Question

In $\triangle ABC$, seg $DE \parallel BC$. If $2A(\triangle ADE) = A(\triangle DBCE)$, find $AB : AD$ and show that $BC = \sqrt{3 \, DE$.}

Hint:

In similar triangles, the ratio of areas is equal to the square of the ratio of their corresponding sides.

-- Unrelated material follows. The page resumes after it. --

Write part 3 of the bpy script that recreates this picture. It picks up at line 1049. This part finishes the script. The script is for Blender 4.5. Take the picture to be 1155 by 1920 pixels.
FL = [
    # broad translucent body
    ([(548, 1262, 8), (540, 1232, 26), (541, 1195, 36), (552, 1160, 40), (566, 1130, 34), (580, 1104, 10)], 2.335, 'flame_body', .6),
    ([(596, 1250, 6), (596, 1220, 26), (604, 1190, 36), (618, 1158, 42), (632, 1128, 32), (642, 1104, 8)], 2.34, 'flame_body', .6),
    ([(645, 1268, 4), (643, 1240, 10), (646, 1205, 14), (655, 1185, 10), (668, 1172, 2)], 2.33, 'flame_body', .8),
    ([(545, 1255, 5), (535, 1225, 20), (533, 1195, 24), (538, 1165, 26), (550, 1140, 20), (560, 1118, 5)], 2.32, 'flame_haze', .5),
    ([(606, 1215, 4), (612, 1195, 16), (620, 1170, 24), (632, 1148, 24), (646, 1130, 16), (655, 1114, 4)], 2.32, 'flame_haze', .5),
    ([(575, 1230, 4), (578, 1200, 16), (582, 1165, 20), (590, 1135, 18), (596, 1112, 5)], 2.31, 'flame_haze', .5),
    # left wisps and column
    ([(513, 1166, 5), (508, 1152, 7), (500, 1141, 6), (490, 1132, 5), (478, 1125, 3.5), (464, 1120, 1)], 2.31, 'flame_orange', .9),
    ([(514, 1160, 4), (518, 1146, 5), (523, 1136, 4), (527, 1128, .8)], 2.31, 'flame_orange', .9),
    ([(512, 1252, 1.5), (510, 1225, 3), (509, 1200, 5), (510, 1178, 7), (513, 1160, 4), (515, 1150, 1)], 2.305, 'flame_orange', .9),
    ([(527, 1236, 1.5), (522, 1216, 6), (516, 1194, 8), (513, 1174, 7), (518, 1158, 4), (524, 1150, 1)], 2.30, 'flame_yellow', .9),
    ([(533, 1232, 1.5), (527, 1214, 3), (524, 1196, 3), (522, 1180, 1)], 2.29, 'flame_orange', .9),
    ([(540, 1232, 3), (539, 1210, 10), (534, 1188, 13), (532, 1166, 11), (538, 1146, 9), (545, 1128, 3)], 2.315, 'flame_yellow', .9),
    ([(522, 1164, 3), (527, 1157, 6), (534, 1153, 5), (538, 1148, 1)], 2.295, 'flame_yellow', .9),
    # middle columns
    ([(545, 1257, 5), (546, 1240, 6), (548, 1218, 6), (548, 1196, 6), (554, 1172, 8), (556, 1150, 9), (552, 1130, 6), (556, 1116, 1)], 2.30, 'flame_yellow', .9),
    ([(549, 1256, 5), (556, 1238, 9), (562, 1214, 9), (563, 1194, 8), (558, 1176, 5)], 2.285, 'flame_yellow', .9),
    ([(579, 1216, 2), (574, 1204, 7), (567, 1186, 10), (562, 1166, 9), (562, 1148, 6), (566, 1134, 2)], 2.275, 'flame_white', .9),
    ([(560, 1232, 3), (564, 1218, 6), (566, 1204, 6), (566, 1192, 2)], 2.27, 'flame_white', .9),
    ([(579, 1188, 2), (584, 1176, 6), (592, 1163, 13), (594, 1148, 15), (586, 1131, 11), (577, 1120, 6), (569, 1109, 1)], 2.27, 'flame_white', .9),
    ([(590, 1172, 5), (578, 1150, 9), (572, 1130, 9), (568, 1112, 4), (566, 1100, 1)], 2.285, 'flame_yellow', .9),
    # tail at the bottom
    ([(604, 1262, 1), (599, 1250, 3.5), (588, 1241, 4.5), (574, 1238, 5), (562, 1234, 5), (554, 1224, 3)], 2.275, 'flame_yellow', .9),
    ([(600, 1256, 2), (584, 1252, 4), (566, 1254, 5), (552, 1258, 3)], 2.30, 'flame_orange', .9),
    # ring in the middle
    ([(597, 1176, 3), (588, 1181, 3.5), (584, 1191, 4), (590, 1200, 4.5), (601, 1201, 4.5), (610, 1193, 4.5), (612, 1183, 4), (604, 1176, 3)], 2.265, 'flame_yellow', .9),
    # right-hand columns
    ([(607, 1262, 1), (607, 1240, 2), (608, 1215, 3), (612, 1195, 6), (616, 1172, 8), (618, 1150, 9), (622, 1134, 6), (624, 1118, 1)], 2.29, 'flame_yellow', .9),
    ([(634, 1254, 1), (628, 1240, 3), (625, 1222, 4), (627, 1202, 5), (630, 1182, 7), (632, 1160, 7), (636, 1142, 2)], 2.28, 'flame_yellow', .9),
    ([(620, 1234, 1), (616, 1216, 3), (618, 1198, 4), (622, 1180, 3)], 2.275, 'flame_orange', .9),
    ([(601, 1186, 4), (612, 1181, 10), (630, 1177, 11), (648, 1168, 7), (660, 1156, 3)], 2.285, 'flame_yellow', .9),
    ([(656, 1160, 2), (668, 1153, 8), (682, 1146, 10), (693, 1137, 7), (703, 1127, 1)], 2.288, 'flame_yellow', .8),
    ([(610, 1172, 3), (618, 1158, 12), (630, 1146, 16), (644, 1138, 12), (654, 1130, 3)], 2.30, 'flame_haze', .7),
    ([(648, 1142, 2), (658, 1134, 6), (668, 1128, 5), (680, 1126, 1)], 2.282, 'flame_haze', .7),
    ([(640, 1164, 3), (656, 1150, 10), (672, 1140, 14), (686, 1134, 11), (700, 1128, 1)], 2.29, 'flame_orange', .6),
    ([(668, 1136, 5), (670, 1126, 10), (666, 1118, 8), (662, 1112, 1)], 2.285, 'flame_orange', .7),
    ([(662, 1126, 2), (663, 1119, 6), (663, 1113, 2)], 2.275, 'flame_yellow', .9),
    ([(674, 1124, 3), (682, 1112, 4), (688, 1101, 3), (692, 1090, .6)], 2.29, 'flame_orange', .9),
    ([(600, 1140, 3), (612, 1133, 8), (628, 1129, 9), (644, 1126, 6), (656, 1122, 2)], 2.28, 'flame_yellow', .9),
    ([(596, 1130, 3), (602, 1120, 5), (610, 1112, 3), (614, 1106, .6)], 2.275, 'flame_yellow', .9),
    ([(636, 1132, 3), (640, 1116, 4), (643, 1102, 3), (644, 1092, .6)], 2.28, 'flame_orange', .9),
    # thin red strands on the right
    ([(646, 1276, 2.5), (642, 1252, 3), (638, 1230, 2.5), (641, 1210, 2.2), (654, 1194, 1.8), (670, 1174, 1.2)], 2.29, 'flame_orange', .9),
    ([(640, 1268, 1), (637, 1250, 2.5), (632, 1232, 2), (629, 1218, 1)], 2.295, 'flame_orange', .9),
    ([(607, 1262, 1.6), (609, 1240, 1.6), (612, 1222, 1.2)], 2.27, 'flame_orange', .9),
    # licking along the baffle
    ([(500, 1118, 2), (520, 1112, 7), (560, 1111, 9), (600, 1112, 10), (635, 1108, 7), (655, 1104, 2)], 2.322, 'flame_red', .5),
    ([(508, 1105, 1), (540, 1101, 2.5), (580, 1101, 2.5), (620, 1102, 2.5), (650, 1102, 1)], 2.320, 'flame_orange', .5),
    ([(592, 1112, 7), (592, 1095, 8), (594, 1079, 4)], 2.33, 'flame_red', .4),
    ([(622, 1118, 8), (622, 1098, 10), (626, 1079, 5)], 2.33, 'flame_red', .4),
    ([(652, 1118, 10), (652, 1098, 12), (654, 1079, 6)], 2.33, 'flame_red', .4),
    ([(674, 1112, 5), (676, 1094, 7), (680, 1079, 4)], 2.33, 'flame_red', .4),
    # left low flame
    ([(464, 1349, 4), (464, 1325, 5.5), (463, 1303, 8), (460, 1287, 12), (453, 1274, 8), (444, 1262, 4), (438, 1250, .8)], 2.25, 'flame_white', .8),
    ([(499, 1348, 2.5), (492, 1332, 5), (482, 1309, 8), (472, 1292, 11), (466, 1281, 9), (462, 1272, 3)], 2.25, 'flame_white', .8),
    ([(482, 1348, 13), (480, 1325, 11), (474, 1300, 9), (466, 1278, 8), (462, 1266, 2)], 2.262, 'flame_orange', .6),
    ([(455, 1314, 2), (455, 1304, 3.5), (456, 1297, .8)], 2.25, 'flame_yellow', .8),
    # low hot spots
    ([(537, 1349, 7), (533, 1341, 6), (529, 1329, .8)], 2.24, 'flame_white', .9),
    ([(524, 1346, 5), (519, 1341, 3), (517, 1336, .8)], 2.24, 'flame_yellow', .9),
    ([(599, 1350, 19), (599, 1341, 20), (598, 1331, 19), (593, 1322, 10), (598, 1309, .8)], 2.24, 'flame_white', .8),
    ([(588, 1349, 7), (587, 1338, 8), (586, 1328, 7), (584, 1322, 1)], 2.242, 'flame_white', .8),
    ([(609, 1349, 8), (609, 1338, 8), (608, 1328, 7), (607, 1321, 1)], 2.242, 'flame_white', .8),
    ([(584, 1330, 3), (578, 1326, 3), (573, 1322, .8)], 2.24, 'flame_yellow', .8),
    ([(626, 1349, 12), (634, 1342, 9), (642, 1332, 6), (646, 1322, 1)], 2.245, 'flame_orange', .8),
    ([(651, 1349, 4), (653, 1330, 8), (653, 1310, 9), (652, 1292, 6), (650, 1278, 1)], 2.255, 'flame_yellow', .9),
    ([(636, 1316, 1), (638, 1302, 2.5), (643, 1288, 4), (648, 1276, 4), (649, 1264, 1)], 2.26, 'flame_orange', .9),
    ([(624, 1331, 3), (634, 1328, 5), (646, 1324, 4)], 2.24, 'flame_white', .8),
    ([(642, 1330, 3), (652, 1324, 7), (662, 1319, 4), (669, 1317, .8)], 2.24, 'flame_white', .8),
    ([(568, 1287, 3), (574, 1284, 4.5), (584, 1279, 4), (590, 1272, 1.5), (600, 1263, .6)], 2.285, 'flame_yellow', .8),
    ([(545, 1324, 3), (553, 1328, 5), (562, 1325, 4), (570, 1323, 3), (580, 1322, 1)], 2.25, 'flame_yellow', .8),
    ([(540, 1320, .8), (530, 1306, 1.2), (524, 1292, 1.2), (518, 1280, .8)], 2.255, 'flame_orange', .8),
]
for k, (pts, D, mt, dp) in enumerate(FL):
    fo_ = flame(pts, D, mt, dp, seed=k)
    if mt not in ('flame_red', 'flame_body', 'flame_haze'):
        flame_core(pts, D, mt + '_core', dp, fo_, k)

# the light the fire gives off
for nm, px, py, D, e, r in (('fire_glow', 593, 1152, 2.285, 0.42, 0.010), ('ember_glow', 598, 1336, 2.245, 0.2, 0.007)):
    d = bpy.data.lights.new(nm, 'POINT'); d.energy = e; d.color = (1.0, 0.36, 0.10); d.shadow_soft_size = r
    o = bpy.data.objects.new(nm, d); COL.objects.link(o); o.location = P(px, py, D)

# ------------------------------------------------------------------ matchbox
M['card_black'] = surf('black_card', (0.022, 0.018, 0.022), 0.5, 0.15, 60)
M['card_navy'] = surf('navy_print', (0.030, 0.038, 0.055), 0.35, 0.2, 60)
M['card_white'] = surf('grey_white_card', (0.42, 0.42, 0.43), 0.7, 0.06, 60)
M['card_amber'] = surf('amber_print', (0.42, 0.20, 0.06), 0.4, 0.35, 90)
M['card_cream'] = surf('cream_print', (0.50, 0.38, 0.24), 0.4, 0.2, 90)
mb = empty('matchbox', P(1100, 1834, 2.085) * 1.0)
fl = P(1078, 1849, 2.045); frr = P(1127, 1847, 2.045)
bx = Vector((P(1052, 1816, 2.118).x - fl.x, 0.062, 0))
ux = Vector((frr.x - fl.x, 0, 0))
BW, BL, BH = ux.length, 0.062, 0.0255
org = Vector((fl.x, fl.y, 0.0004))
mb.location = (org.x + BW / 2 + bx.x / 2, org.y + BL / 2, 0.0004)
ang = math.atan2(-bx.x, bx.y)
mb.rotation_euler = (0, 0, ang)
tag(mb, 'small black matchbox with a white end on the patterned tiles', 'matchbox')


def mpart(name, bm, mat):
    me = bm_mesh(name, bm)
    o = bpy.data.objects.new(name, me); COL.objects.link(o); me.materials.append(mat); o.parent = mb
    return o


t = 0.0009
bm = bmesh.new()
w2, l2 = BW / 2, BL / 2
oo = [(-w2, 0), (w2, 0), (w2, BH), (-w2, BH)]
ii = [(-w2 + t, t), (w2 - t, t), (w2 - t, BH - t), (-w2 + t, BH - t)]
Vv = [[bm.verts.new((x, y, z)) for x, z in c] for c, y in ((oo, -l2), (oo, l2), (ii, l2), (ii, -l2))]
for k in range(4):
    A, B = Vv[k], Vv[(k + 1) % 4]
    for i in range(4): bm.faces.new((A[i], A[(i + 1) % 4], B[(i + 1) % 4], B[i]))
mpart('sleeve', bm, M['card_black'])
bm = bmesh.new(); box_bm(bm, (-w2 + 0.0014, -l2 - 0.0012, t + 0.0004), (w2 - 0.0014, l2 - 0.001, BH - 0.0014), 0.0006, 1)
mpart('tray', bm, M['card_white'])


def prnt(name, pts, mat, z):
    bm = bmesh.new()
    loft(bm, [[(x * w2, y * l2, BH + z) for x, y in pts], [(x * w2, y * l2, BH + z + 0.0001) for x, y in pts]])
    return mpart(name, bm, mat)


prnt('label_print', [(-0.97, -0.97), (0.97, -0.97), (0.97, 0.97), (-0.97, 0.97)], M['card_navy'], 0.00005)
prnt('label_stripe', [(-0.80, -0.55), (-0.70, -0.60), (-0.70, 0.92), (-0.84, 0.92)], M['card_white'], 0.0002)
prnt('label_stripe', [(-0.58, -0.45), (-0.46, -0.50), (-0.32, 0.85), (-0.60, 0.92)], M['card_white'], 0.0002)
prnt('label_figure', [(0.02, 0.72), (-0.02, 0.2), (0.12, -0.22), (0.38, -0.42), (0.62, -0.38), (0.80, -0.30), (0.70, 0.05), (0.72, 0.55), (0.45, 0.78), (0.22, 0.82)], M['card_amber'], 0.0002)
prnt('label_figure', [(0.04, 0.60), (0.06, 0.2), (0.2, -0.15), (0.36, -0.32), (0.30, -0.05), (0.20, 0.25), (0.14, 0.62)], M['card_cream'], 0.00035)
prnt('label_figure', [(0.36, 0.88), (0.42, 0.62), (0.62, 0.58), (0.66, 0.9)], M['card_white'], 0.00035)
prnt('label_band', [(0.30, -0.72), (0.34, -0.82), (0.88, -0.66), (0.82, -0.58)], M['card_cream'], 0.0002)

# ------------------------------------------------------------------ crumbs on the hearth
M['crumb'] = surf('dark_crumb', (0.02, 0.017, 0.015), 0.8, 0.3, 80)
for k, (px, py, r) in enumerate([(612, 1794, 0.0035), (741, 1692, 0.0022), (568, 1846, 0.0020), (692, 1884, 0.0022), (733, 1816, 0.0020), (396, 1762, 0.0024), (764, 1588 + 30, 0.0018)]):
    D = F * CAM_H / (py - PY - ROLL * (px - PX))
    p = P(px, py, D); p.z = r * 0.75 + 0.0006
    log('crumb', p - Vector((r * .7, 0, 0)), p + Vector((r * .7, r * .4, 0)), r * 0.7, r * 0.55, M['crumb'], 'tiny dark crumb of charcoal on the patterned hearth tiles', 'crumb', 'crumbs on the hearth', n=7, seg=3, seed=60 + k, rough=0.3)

Always use this relation to compare medians, sides, or heights.

Answer 1

Step 1: Given information.
In $\triangle ABC$, $DE \parallel BC$. Therefore, $\triangle ADE \sim \triangle ABC$ by Basic Proportionality Theorem (BPT).
Step 2: Ratio of areas of similar triangles.
For two similar triangles, the ratio of their areas is equal to the square of the ratio of their corresponding sides. \[ \frac{A(\triangle ADE)}{A(\triangle ABC)} = \left(\frac{AD}{AB}\right)^2 \] Step 3: Given condition.
It is given that $2A(\triangle ADE) = A(\triangle DBCE)$. Now, \[ A(\triangle ABC) = A(\triangle ADE) + A(\triangle DBCE) \] Substitute $A(\triangle DBCE) = 2A(\triangle ADE)$: \[ A(\triangle ABC) = A(\triangle ADE) + 2A(\triangle ADE) = 3A(\triangle ADE) \] Step 4: Substitute in the area ratio.
\[ \frac{A(\triangle ADE)}{A(\triangle ABC)} = \frac{1}{3} \] Hence, \[ \left(\frac{AD}{AB}\right)^2 = \frac{1}{3} \] \[ \frac{AD}{AB} = \frac{1}{\sqrt{3}} \] \[ AB : AD = \sqrt{3} : 1 \] Step 5: Relation between BC and DE.
Since $\triangle ADE \sim \triangle ABC$, \[ \frac{BC}{DE} = \frac{AB}{AD} = \sqrt{3} \] \[ \therefore BC = \sqrt{3} \, DE \] Step 6: Conclusion.
Hence, $AB : AD = \sqrt{3} : 1$ and $BC = \sqrt{3} \, DE$.
Correct Answer: $AB : AD = \sqrt{3} : 1$ and $BC = \sqrt{3} \, DE$